>> Begin Excerpted data

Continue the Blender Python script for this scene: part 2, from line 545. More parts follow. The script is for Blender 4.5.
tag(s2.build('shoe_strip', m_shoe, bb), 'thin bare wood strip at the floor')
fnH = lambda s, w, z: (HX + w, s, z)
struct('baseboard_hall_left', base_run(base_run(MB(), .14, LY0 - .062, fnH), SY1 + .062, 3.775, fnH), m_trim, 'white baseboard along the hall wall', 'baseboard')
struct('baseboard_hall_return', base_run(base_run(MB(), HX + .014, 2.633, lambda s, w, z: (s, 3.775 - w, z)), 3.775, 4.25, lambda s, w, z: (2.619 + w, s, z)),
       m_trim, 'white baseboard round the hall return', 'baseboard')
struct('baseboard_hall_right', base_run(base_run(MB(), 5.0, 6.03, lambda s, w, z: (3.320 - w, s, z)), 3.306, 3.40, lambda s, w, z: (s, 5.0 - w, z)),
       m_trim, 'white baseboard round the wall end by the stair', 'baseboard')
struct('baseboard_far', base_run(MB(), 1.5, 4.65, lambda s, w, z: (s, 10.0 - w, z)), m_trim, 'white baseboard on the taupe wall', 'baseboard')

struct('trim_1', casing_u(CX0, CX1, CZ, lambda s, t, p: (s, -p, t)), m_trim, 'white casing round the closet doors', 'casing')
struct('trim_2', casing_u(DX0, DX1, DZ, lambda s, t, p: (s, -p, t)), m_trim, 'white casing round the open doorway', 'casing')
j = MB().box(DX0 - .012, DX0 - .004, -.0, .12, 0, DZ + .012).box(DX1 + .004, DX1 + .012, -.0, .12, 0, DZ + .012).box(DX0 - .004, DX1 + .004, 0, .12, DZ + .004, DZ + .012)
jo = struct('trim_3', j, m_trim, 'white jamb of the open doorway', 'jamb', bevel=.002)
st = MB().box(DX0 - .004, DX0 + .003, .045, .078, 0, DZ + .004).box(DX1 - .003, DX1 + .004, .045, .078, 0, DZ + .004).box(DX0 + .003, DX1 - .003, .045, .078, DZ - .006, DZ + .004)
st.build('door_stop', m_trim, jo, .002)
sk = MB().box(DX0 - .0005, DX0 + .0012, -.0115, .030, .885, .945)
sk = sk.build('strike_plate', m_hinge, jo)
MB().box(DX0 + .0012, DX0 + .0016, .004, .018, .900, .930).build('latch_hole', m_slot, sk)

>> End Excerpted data
>> Begin Excerpted data

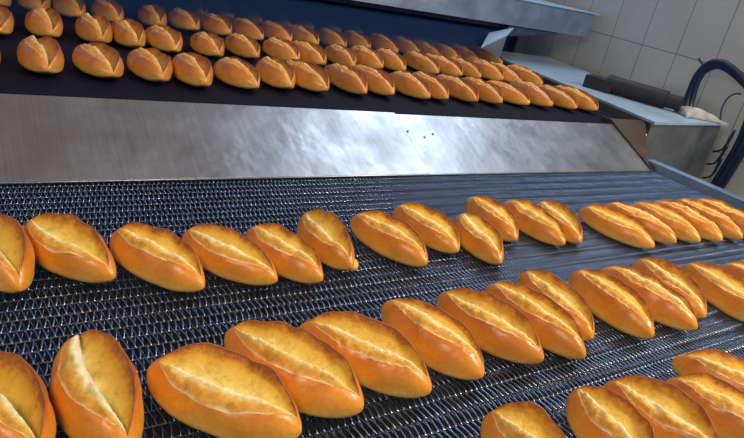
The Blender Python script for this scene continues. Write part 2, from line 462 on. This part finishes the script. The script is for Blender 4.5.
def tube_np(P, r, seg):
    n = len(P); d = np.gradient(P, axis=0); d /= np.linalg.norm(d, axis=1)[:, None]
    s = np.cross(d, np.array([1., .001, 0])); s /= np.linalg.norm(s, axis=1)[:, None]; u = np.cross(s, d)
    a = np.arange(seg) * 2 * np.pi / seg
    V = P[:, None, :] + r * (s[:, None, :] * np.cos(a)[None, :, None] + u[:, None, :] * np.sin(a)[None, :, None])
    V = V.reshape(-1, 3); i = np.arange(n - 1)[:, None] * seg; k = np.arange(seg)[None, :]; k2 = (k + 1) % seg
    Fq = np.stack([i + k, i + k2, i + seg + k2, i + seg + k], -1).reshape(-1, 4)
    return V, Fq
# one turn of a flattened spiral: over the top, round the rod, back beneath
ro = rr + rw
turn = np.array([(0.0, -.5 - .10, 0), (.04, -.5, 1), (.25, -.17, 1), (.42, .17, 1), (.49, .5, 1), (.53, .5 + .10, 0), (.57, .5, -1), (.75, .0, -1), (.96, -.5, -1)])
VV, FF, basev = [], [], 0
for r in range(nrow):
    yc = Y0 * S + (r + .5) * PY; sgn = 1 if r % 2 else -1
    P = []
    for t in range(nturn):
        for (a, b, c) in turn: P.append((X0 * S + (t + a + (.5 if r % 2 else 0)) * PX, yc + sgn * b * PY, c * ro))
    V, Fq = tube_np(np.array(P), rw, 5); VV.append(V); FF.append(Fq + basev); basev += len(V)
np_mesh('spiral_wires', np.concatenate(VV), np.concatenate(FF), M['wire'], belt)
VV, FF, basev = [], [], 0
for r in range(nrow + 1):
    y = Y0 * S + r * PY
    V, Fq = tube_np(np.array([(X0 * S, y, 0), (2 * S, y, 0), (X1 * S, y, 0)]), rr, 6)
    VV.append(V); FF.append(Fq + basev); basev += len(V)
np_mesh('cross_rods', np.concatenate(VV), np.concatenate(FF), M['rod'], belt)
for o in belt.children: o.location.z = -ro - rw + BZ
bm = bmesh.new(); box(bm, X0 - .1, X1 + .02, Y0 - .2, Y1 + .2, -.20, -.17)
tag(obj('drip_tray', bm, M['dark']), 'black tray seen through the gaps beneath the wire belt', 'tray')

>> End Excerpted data

**Written instruction:** Everything from the line with "Continue the Blender" through the line with "struct('baseboard_far', base_run(MB(), 1.5, 4.65, lambda", both ends included, should be repeated exactly; nothing else should appear.

**Finished exercise:**
Continue the Blender Python script for this scene: part 2, from line 545. More parts follow. The script is for Blender 4.5.
tag(s2.build('shoe_strip', m_shoe, bb), 'thin bare wood strip at the floor')
fnH = lambda s, w, z: (HX + w, s, z)
struct('baseboard_hall_left', base_run(base_run(MB(), .14, LY0 - .062, fnH), SY1 + .062, 3.775, fnH), m_trim, 'white baseboard along the hall wall', 'baseboard')
struct('baseboard_hall_return', base_run(base_run(MB(), HX + .014, 2.633, lambda s, w, z: (s, 3.775 - w, z)), 3.775, 4.25, lambda s, w, z: (2.619 + w, s, z)),
       m_trim, 'white baseboard round the hall return', 'baseboard')
struct('baseboard_hall_right', base_run(base_run(MB(), 5.0, 6.03, lambda s, w, z: (3.320 - w, s, z)), 3.306, 3.40, lambda s, w, z: (s, 5.0 - w, z)),
       m_trim, 'white baseboard round the wall end by the stair', 'baseboard')
struct('baseboard_far', base_run(MB(), 1.5, 4.65, lambda s, w, z: (s, 10.0 - w, z)), m_trim, 'white baseboard on the taupe wall', 'baseboard')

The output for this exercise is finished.